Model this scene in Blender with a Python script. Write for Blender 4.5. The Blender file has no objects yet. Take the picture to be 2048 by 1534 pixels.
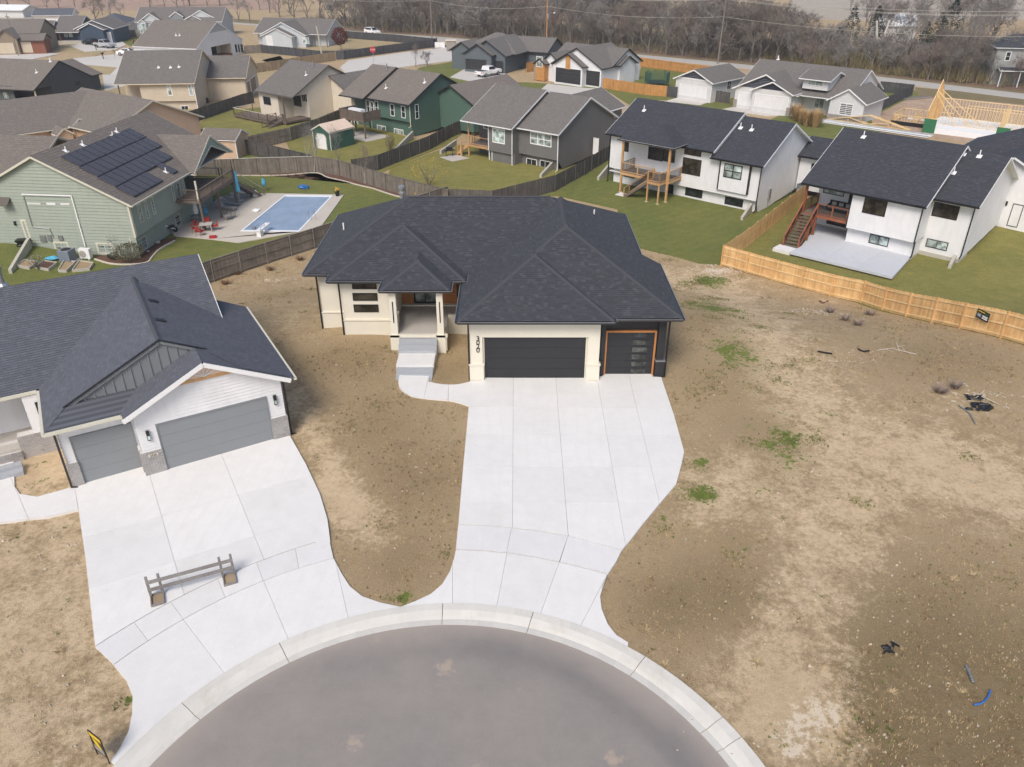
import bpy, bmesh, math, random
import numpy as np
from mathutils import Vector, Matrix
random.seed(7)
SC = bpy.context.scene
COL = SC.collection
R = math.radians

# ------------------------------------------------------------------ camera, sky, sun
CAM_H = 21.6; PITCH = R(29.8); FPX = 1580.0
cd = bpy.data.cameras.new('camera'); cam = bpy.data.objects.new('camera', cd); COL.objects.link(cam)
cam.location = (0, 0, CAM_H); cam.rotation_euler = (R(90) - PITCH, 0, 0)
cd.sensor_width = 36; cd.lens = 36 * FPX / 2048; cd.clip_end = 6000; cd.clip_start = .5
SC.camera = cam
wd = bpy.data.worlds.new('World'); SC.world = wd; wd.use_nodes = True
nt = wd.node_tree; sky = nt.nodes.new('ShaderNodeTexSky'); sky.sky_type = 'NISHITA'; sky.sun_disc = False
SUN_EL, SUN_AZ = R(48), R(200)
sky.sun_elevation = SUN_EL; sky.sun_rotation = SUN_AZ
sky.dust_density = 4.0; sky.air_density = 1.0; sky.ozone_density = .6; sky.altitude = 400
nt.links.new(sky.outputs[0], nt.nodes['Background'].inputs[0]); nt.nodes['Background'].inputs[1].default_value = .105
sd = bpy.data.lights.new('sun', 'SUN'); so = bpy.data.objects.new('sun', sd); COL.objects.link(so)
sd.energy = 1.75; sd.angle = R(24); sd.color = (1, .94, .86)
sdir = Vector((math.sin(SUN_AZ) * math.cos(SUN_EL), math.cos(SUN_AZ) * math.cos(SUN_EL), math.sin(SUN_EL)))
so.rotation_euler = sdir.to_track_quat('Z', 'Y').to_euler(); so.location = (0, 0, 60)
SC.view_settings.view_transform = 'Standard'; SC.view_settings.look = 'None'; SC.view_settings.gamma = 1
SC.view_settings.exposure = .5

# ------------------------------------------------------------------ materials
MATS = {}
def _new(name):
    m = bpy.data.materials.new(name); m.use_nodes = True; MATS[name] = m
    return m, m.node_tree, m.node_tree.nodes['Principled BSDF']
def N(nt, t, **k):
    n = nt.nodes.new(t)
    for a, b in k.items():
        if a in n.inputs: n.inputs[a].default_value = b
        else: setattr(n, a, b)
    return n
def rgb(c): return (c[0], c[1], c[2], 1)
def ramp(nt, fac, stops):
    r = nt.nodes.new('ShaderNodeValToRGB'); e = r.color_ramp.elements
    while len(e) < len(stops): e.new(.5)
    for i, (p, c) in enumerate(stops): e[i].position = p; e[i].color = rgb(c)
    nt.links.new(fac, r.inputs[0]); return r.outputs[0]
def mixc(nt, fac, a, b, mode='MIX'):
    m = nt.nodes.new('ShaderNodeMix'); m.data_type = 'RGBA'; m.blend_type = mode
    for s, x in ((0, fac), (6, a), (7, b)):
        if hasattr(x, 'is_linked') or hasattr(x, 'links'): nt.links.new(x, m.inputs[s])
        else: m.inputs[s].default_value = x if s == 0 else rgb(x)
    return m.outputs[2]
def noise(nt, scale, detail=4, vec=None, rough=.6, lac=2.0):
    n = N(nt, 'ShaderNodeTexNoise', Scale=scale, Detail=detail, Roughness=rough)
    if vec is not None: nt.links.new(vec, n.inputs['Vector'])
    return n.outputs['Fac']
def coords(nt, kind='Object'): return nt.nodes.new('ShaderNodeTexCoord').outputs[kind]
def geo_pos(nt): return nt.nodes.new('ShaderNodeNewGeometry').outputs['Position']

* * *

Starting at the first line of the material, output exactly the lines up to and including the one with "R = math.radians". Do not include the pictures.

* **Solution to the exercise**:
Model this scene in Blender with a Python script. Write for Blender 4.5. The Blender file has no objects yet. Take the picture to be 2048 by 1534 pixels.
import bpy, bmesh, math, random
import numpy as np
from mathutils import Vector, Matrix
random.seed(7)
SC = bpy.context.scene
COL = SC.collection
R = math.radians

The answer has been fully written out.